— start Source material —

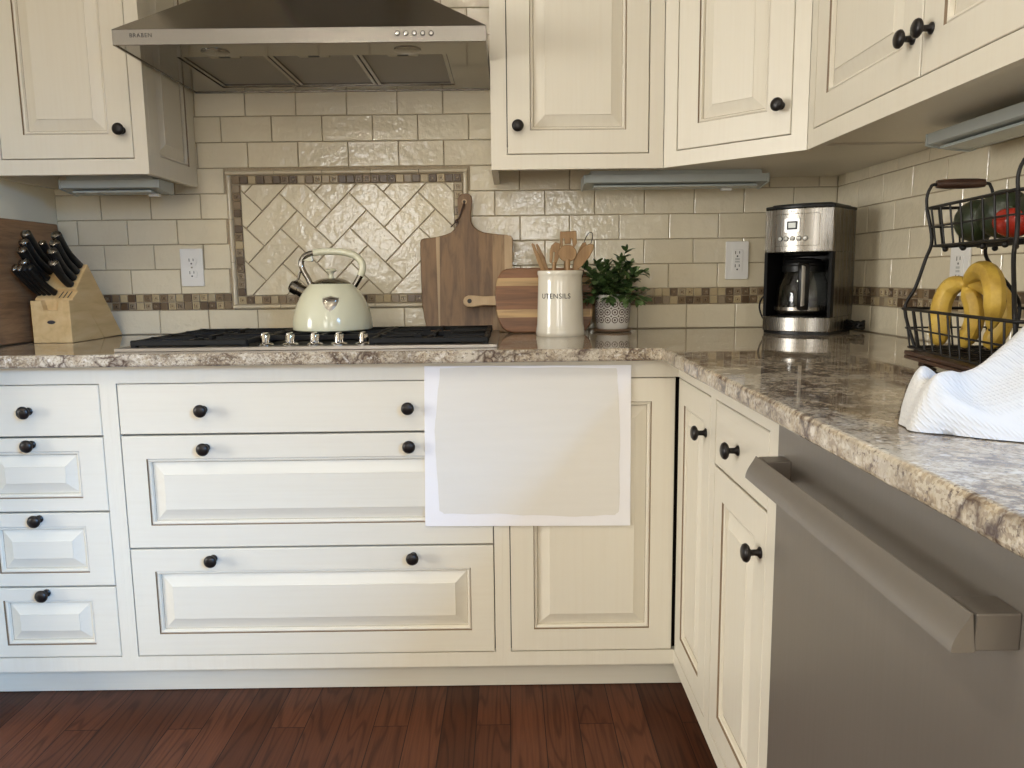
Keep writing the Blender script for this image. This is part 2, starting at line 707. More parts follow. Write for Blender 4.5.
ROWS = [(ZC + .002, .982 - .002, 'b')]
zz = 1.032
k = 0
while zz < 2.3:
    ROWS.append((zz + .0012, zz + PZ - .0012, 'BABABABABABABABABABA'[k]))
    zz += PZ
    k += 1
bm = B()
for z0, z1, ph in ROWS:
    base = {'A': -1.2165 + .008, 'B': -1.2165 + .008 + PX / 2, 'b': -1.361}[ph]
    n0 = int((XL - base) / PX) - 2
    cur = base + n0 * PX
    while cur < XR:
        w_ = PX
        if ph == 'b' and cur < -.72 and cur + PX >= -.72:      # one shorter tile evens the course out
            w_ = PX - .037
        elif ph != 'b' and cur < -.70 and cur + PX >= -.70:
            w_ = PX - .016
        a0, a1 = cur + .0014, cur + w_ - .0014
        cur += w_
        lo, hi = XL + .001, XR - .001
        if z0 > 1.43:
            lo, hi = -1.40, -.42
        a0, a1 = max(a0, lo), min(a1, hi)
        if a1 > a0:
            clip_tile(bm, a0, a1, z0, z1)
obj('wall_tiles', bm, TILE, wall_back)

bm = B()
for z0, z1, ph in ROWS:
    if z0 > 1.43:
        continue
    base = {'A': -.300, 'B': -.370, 'b': -.262}[ph]
    for n in range(-10, 3):
        a0 = base + n * PX + .0014
        a1 = min(a0 + PX - .0028, -.001)
        a0 = max(a0, -1.80)
        if a1 > a0:
            tile(bm, a0, a1, z0, z1, 'x')
obj('wall_tiles', bm, TILE, wall_right)


def mosaic(bm, a0, z0, s, plane='y'):
    """small square with a raised border"""
    def P(a, d, z):
        return (a, d, z) if plane == 'y' else (d + XR, a, z)
    plainone = rnd.random() < .4
    rings = [(0, .006), (0, .0006), (.0012, 0)]
    if not plainone:
        rings += [(.0048, 0), (.0058, .0016), (.0072, .0016), (.0084, .0003)]
    prev = None
    for ri, (ins, d) in enumerate(rings):
        cur = [bm.verts.new(P(a, d, z)) for a, z in ((a0 + ins, z0 + ins), (a0 + s - ins, z0 + ins),
                                                   (a0 + s - ins, z0 + s - ins), (a0 + ins, z0 + s - ins))]
        if prev:
            for k in range(4):
                bm.faces.new((prev[k], prev[(k + 1) % 4], cur[(k + 1) % 4], cur[k])).material_index = 1 if ri == 4 else 0
        prev = cur
    bm.faces.new(prev).material_index = 0 if plainone else 1


MP, MS = .0253, .0226
bm = B()
for r in range(2):
    z = .982 + .0012 + r * MP
    a = FX0 - .004 - MP
    while a > XL:
        mosaic(bm, a, z, MS)
        a -= MP
    a = FX1 + .004
    while a + MS < XR:
        mosaic(bm, a, z, MS)
        a += MP
# single row inside the frame
IX0, IX1, IZ0, IZ1 = FX0 + .017, FX1 - .017, FZ0 + .017, FZ1 - .017
n = round((IX1 - IX0) / MP)
sx = (IX1 - IX0) / n
for i in range(n):
    mosaic(bm, IX0 + i * sx, IZ1 - MS, MS)
    mosaic(bm, IX0 + i * sx, IZ0, MS)
m = round((IZ1 - IZ0 - 2 * MP) / MP)
sz = (IZ1 - IZ0 - 2 * MP) / m
for i in range(m):
    mosaic(bm, IX0, IZ0 + MP + i * sz, MS)
    mosaic(bm, IX1 - MS, IZ0 + MP + i * sz, MS)
obj('mosaic_border', bm, [MOSAIC, INSET], wall_back)
bm = B()
for r in range(2):
    a = -.004 - MP
    while a > -1.8:
        mosaic(bm, a, .982 + .0012 + r * MP, MS, 'x')
        a -= MP
obj('mosaic_border', bm, [MOSAIC, INSET], wall_right)

# pencil trim of the framed panel
bm = B()
for (a0, a1, z0, z1, hor) in ((FX0, FX1, FZ0, FZ0 + .014, 1), (FX0, FX1, FZ1 - .014, FZ1, 1),
                              (FX0, FX0 + .014, FZ0 + .014, FZ1 - .014, 0), (FX1 - .014, FX1, FZ0 + .014, FZ1 - .014, 0)):
    prof = [(.006, 0), (-.004, .001), (-.009, .004), (-.010, .007), (-.009, .010), (-.004, .013), (.006, .014)]
    L = (a1 - a0) if hor else (z1 - z0)
    npc = max(1, round(L / .153))
    for i in range(npc):
        s0, s1 = i / npc * L + .0008, (i + 1) / npc * L - .0008
        if hor:
            prism(bm, [(a0 + s0, d, z0 + w) for d, w in prof], (s1 - s0, 0, 0))
        else:
            prism(bm, [(a0 + w, d, z0 + s0) for d, w in prof], (0, 0, s1 - s0))
obj('pencil_trim', bm, TRIMTILE, wall_back, smooth=50)

# herringbone field, every tile clipped to the opening
HX0, HX1, HZ0, HZ1 = IX0 + MP, IX1 - MP, IZ0 + MP, IZ1 - MP


def clip_poly(poly, x0, x1, z0, z1):
    def cut(p, f):
        out = []
        for i in range(len(p)):
            a, b = p[i], p[(i + 1) % len(p)]
            fa, fb = f(a), f(b)
            if fa >= 0:
                out.append(a)
            if fa * fb < 0:
                t = fa / (fa - fb)
                out.append((a[0] + (b[0] - a[0]) * t, a[1] + (b[1] - a[1]) * t))
        return out
    for f in (lambda p: p[0] - x0, lambda p: x1 - p[0], lambda p: p[1] - z0, lambda p: z1 - p[1]):
        poly = cut(poly, f)
        if len(poly) < 3:
            return None
    return poly


bm = B()
HA = .0764
q = math.sqrt(.5)
ox, oz = -1.172, 1.178
for i in range(-12, 13):
    for j in range(-5, 6):
        bu, bv = i - 2 * j, i + 2 * j
        for (u0, u1, v0, v1) in ((0, 2, 0, 1), (2, 3, -1, 1)):
            g = .019
            pts = [(bu + u0 + g, bv + v0 + g), (bu + u1 - g, bv + v0 + g), (bu + u1 - g, bv + v1 - g), (bu + u0 + g, bv + v1 - g)]
            w = [(ox + (u - v) * q * HA, oz + (u + v) * q * HA) for u, v in pts]
            tx, tz = rnd.uniform(-.012, .012), rnd.uniform(-.012, .012)
            cx = sum(p[0] for p in w) / 4
            cz = sum(p[1] for p in w) / 4
            poly = clip_poly(w, HX0 + .001, HX1 - .001, HZ0 + .001, HZ1 - .001)
            if not poly:
                continue
            # chamfer by pulling towards the centroid
            mx = sum(p[0] for p in poly) / len(poly)
            mz = sum(p[1] for p in poly) / len(poly)

            def dd(p):
                return (p[0] - cx) * tx + (p[1] - cz) * tz
            va = [bm.verts.new((p[0], .006, p[1])) for p in poly]
            vb = [bm.verts.new((p[0], .0014 + dd(p), p[1])) for p in poly]
            vc = []
            for p in poly:
                d = Vector((mx - p[0], mz - p[1]))
                if d.length > 0:
                    d *= min(.0022 / d.length, .4)
                vc.append(bm.verts.new((p[0] + d.x, dd(p), p[1] + d.y)))
            nn = len(poly)
            for A, C in ((va, vb), (vb, vc)):
                for k in range(nn):
                    bm.faces.new((A[k], A[(k + 1) % nn], C[(k + 1) % nn], C[k]))
            bm.faces.new(vc)
obj('herringbone_tiles', bm, TILE, wall_back)

# -------------------------------------------------------------- cabinetry


def raised_panel(bm, x0, x1, z0, z1, m, y=0., t=.02, field=.028, mz=None):
    """door or drawer front in the plane y facing -y: 0 = paint, 1 = brown glaze"""
    rings = [(0, t, 0), (0, .0015, 0), (.0015, 0, 0), (m, 0, 0), (m + .0016, .0045, 1), (m + .0045, .0026, 0),
             (m + .0082, .0040, 0), (m + .0100, .0112, 0), (m + .0108, .0114, 1), (m + .0108 + field, .0018, 0), (m + .0118 + field, .0004, 0)]
    prev = None
    for ins, d, mi in rings:
        iz = ins if (mz is None or ins < .01) else ins - m + mz
        cur = [bm.verts.new((a, y + d, z)) for a, z in ((x0 + ins, z0 + iz), (x1 - ins, z0 + iz),
                                                      (x1 - ins, z1 - iz), (x0 + ins, z1 - iz))]
        if prev:
            for k in range(4):
                bm.faces.new((prev[k], prev[(k + 1) % 4], cur[(k + 1) % 4], cur[k])).material_index = mi
        else:
            bm.faces.new(cur)
        prev = cur
    bm.faces.new(prev)


def slab(bm, x0, x1, z0, z1, y=0., t=.02):
    prev = None
    for ins, d in [(0, t), (0, .0018), (.0018, 0)]:
        cur = [bm.verts.new((a, y + d, z)) for a, z in ((x0 + ins, z0 + ins), (x1 - ins, z0 + ins),
                                                      (x1 - ins, z1 - ins), (x0 + ins, z1 - ins))]
        if prev:
            for k in range(4):
                bm.faces.new((prev[k], prev[(k + 1) % 4], cur[(k + 1) % 4], cur[k]))
        else:
            bm.faces.new(cur)
        prev = cur
    bm.faces.new(prev)


KNOB_ME = None


def knob(parent, x, z, y=0.):
    """mushroom knob on a collar and stem, pointing to -y"""
    global KNOB_ME
    if KNOB_ME is None:
        bm = B()
        rot = Matrix.Rotation(PI / 2, 3, 'X')      # z -> -y
        lathe(bm, [(0, 0), (.0095, 0), (.0098, .002), (.0075, .004), (.0055, .006), (.0052, .015), (.0065, .0175),
                   (.0125, .0195), (.0155, .0225), (.0158, .025), (.0140, .0285), (.0095, .031), (.004, .032), (0, .0322)],
              24, mat=rot)
        bmesh.ops.remove_doubles(bm, verts=bm.verts, dist=1e-6)
        o = obj('knob', bm, BRONZE, None, smooth=50)
        KNOB_ME = o.data
        bpy.data.objects.remove(o)
    o = bpy.data.objects.new('knob', KNOB_ME)
    COL.objects.link(o)
    o.parent = parent
    o.location = (x, y, z)
    return o


G = .0024      # half the gap round an inset front


def front(parent, name, x0, x1, z0, z1, m=.057, kn=(), flat=False, mz=None):
    bm = B()
    a0, a1, b0, b1 = x0 + G, x1 - G, z0 + G, z1 - G
    if flat:
        slab(bm, a0, a1, b0, b1)
    else:
        raised_panel(bm, a0, a1, b0, b1, m, mz=mz, field=.026 if mz else .028)
    o = obj(name, bm, [PAINT_H if (name == 'drawer' or flat) else PAINT_V, GLAZE], parent)
    for x, z in kn:
        knob(o, x, z)
    return o


def face_frame(parent, rects, t=.02):
    bm = B()
    for x0, x1, z0, z1 in rects:
        box(bm, x0, x1, 0, t, z0, z1)
    return obj('face_frame', bm, PAINT_V, parent)


ZR0, ZR1 = .133, .831        # opening between bottom and top rail
ZK = .096


def carcass(parent, pts, z0, z1):
    bm = B()
    prism(bm, [(x, y, z0) for x, y in pts], (0, 0, z1 - z0))
    return obj('carcass', bm, GAP_SHADE, parent)  # box coloured near-black so the gaps before it look shaded


# --- four-drawer stack beside the painted wall
ox = XL + .002
cab = thing('drawer_cabinet', 'cream base cabinet with a stack of four drawers below the knife block', 'cabinet', (ox, BF, 0), 0,
            'base cabinets')
W = -1.3748 - ox
dl, dr = -1.744 - ox, -1.3955 - ox
kx = -1.570 - ox
carcass(cab, [(.004, .022), (W - .001, .022), (W - .001, .60), (.004, .60)], ZK, ZCB - .002)
face_frame(cab, [(0, dl, ZK, ZCB - .001), (dr, W, ZK, ZCB - .001), (dl, dr, ZK, ZR0), (dl, dr, ZR1, ZCB - .001)])
front(cab, 'drawer', dl, dr, .7015, ZR1, flat=True, kn=[(kx, .766)])
front(cab, 'drawer', dl, dr, .513, .7015, .060, mz=.033, kn=[(kx, .684)])
front(cab, 'drawer', dl, dr, .3205, .513, .060, mz=.034, kn=[(kx, .497)])
front(cab, 'drawer', dl, dr, ZR0, .3205, .060, mz=.032, kn=[(kx, .306)])
bm = B()
box(bm, 0, W, .075, .09, .002, ZK)
obj('toe_kick', bm, PAINT_H, cab)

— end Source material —

What needs to be done:
Up to and including the line containing "obj('wall_tiles', bm, TILE, wall_right)", repeat every line from the start of the data, but none of the pictures.

Response:
Keep writing the Blender script for this image. This is part 2, starting at line 707. More parts follow. Write for Blender 4.5.
ROWS = [(ZC + .002, .982 - .002, 'b')]
zz = 1.032
k = 0
while zz < 2.3:
    ROWS.append((zz + .0012, zz + PZ - .0012, 'BABABABABABABABABABA'[k]))
    zz += PZ
    k += 1
bm = B()
for z0, z1, ph in ROWS:
    base = {'A': -1.2165 + .008, 'B': -1.2165 + .008 + PX / 2, 'b': -1.361}[ph]
    n0 = int((XL - base) / PX) - 2
    cur = base + n0 * PX
    while cur < XR:
        w_ = PX
        if ph == 'b' and cur < -.72 and cur + PX >= -.72:      # one shorter tile evens the course out
            w_ = PX - .037
        elif ph != 'b' and cur < -.70 and cur + PX >= -.70:
            w_ = PX - .016
        a0, a1 = cur + .0014, cur + w_ - .0014
        cur += w_
        lo, hi = XL + .001, XR - .001
        if z0 > 1.43:
            lo, hi = -1.40, -.42
        a0, a1 = max(a0, lo), min(a1, hi)
        if a1 > a0:
            clip_tile(bm, a0, a1, z0, z1)
obj('wall_tiles', bm, TILE, wall_back)

bm = B()
for z0, z1, ph in ROWS:
    if z0 > 1.43:
        continue
    base = {'A': -.300, 'B': -.370, 'b': -.262}[ph]
    for n in range(-10, 3):
        a0 = base + n * PX + .0014
        a1 = min(a0 + PX - .0028, -.001)
        a0 = max(a0, -1.80)
        if a1 > a0:
            tile(bm, a0, a1, z0, z1, 'x')
obj('wall_tiles', bm, TILE, wall_right)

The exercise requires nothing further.